Home Afghanistan Afghanistan Election Commission Headquarters Attacked Again

Afghanistan Election Commission Headquarters Attacked Again


By Brett Daniel Shehadey
Special Contributor for In Homeland Security

Today, in Kabul, four terrorists dressed as women gained access to a next door residential area and fired rocket-propelled grenades at the headquarters for the Afghan’s Independent Election Commission. After a standoff with the police, the terrorists were destroyed, two policemen injured and no reporting of any innocent dead. [Another account said there were two militants instead of four].

Just last week, five fatalities resulted from a prior attack against the same facility and aerlier this week, another IEC facility was hit in Kabul.

On March 21, there were nine civilians killed, including two young girls in which teenage Taliban terrorists overcame the fortified, luxurious, Serena Hotel.

The Taliban claimed responsibility for this attempt in Kabul as well. Taliban objectives remain one of undermining the ‘foreign-led’ elections in what they continue to see as an American conspiracy.

The Taliban continues to terrorize the population into not casting a ballot through killings, intimidation, threats and propaganda.

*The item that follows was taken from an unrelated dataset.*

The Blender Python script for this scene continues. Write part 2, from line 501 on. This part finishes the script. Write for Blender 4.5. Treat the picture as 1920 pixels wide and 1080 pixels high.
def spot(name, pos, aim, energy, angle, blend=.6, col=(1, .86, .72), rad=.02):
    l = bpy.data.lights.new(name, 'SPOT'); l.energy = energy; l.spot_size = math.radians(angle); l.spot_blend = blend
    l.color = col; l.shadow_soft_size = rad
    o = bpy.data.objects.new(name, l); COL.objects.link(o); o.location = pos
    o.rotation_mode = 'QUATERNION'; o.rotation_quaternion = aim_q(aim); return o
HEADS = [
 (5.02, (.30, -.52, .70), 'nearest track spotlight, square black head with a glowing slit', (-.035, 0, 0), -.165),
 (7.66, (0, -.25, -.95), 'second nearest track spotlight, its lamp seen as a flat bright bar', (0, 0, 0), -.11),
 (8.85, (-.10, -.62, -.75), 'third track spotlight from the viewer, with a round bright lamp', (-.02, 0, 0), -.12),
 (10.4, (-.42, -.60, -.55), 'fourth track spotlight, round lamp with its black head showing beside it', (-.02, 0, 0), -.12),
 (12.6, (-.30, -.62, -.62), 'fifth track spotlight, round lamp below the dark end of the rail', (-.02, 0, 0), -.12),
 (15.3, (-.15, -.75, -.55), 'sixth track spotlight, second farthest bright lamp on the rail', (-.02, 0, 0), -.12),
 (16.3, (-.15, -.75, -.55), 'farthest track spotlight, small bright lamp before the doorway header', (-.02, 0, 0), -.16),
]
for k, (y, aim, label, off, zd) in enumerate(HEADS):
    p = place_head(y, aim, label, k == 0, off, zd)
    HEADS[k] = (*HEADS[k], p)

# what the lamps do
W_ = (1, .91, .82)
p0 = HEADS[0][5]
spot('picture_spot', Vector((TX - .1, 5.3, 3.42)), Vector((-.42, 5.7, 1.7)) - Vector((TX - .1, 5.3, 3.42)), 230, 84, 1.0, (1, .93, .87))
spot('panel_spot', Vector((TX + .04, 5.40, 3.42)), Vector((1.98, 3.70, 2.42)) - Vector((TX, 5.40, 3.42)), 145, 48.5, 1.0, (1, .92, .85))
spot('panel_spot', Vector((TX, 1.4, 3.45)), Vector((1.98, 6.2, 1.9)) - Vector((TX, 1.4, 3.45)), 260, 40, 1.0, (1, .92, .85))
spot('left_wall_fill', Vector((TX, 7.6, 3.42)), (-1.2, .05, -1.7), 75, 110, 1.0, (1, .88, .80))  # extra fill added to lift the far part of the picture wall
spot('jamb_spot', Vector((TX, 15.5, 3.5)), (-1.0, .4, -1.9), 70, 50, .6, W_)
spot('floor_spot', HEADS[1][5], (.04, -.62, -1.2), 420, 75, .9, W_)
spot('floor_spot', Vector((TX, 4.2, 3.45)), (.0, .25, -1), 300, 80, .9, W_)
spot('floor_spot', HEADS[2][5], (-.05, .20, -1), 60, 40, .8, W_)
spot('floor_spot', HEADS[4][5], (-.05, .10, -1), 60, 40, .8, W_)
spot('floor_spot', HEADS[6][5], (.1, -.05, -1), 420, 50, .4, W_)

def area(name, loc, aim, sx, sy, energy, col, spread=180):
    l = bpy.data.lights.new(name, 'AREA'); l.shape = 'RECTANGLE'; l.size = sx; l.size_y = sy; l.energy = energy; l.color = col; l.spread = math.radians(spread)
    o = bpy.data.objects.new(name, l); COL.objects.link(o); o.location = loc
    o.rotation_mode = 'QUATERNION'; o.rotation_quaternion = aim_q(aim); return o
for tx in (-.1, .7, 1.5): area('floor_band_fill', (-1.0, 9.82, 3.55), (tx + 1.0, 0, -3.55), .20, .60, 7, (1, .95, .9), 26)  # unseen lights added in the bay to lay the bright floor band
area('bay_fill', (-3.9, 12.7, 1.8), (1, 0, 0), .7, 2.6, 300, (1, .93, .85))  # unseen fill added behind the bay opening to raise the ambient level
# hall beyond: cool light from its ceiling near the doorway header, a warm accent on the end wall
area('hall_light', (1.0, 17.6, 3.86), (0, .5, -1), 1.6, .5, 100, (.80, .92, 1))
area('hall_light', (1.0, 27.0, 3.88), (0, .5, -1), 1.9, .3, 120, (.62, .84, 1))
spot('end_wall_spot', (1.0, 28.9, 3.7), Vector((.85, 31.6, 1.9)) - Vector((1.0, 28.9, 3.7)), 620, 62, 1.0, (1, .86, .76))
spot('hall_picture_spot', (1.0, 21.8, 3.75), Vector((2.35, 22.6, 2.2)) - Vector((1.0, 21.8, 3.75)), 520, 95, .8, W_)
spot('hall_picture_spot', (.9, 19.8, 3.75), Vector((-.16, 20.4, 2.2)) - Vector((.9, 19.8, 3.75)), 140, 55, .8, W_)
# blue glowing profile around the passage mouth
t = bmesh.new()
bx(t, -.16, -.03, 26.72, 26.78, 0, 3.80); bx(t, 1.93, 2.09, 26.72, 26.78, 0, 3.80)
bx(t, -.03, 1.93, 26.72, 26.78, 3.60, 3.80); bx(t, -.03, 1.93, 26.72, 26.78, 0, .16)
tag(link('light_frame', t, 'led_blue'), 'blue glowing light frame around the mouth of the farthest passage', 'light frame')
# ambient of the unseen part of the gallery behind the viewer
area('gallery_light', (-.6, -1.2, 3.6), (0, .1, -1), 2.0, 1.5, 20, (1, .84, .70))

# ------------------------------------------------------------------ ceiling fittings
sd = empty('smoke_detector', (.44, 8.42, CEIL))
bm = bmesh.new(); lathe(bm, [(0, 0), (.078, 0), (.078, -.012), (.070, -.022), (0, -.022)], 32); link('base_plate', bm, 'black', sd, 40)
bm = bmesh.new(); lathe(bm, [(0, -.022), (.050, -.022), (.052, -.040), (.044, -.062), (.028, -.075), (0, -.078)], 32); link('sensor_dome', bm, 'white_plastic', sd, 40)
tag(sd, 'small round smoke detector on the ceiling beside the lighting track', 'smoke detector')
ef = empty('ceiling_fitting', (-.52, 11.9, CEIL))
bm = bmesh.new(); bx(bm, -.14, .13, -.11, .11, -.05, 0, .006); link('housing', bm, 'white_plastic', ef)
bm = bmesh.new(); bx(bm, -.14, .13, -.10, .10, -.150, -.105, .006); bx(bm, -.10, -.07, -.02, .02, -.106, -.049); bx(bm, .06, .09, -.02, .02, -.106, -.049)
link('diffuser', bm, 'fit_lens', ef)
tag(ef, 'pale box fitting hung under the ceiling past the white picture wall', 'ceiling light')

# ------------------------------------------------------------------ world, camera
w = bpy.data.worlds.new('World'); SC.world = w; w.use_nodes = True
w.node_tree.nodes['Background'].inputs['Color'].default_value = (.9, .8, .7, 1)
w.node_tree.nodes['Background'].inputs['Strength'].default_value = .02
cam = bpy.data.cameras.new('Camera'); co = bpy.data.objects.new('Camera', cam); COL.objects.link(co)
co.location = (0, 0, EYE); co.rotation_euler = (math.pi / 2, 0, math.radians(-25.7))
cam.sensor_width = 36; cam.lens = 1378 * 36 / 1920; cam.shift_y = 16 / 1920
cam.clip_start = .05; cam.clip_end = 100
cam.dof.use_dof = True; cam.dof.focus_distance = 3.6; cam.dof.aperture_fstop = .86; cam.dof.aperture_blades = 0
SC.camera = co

British Deputy NATO Commander, Lt Gen John Lorimer, emphasizes that the events taking place in Kabul are not representative of the whole progress of the country. Terrorists are targeting foreign civilians especially hard and focusing efforts in high-profile areas to gain maximum exposure in their objectives.

General Lorimer said: “Is it going to be Surrey? No. But I’m certain that security conditions will be better than they were in 2009.” He also noted that “last year they [the Taliban] didn’t take any ground; if they cut communications or captured checkpoints, they were soon taken back.”

The UN is resolute, jointly with the International Election Commission, to proceed as planned in supporting and monitoring the Afghan Presidential Elections set for April 5.

Political anthropologist Noah Coburn lists some key requirements that are central to the future of Afghanistan’s democratic stability, including: an honorable exit for President Hamid Karzai, a smooth transition of power and a candidate selected that is “broadly accepted” by the Afghan people.

Everything depends on a peaceful transition of power.

Fraud, violence and corruption are inevitable. The trick will be to make it as stable, honest and uncorrupt as possible for the present political culture in Afghanistan.

Calming the boiling over of accusations of scandal or abuse is also important.

Democracy, if it takes root during this pivotal election free of outgoing President Karzai, will take generations.

Long-term stability of Afghanistan is both a regional and strategic interest of the US and NATO allies.

In all of this, Karzai has yet to sign the bilateral security with Washington; and it remains to be seen if the next president or ruler will do so either.

According to the International Security Assistance Force in Afghanistan (ISAF): “Over the past 12 years the ANSF was built into a formidable security force, receiving more than $53 billion in equipment and support, 160 aircraft, 100,000 vehicles including 600 new Mobile Strike Force Vehicles, 500,000 weapons and 200,000 pieces of communications and night-vision equipment, with more still being delivered.”

ANSF are the Afghanistan National Security Forces.

Commander of ISAF, General Joseph F. Dunford Jr. said: “Over the last nine months, the ANSF have proved that they are ready to secure the April 5 presidential and provincial council elections.”